We noticed this place (#02-01 Raffles @ Holland Village, 118 Holland Ave, tel : +65 6694 3291) under renovation some weeks ago. It's opened by a veteran chef, a Otto Weibel who is former director of kitchens for Swissotel The Stamford Singapore and Fairmont Singapore for 26 years. While he probably doesn't do the cooking, the person that he has hired to run the show in the kitchen looks credible. Profile says Saint Pierre, Portico Prime and LaFite at Shangri-La Kuala Lumpur. So that all sounds like it's going to be good. Right?
We were prompted with freshly delivered oysters and we yielded. These were briny and delicious.
We had their burratina roquette salad which I felt was so understated by the menu which only mentions jamón Ibérico de Bellota, an ambiguous sounding balsamic buerre noisette and a non existent cherry tomato chutney. The latter's flavour I'm glad, was non existent because the salad had absolutely no need for it. The balsamic butter sauce, a.k.a. dressing for the salad was impressive. I'm honestly not sure what's in it, but I tasted something buttery, balsamic vinegar and honey. Nicely tossed and with the creamy burratina and jamón Ibérico, it was wow! I'd eat this again.

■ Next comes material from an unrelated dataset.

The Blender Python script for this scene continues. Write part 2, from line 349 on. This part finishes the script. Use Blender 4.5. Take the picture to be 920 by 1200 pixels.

Expertly done barramundi to showcase the quality of the fish. Just salt and pepper. Crisp skin with a crunch paired with moist and tender meat. Just like how they did it at The Naked Finn.
Lighting was exceptional, so here's another angle of the fish.
Another frills free and well done item off their grill was their Junee Gold lamb rump. The meat was grainy, tender and lamb-y with respectably etched char markings on the surface. If you like lamb and don't mind a bit of their gaminess, this would be good.
Otto's Deli Fresh has a nicely done affogato. Almost as impressive as the one at Senso. One can taste the strength of the espresso underneath the creamy foam.
We gave their Valrhona hot chocolate a go because it looked interesting and a number of people were having it. It's not bad. There was some salt to bring out the flavours of the chocolate and the hazelnut but it's not as thick as I imagined for $9.50. So while this was much more complex, it didn't quite pack the punch of a hot chocolate at say...Starbucks.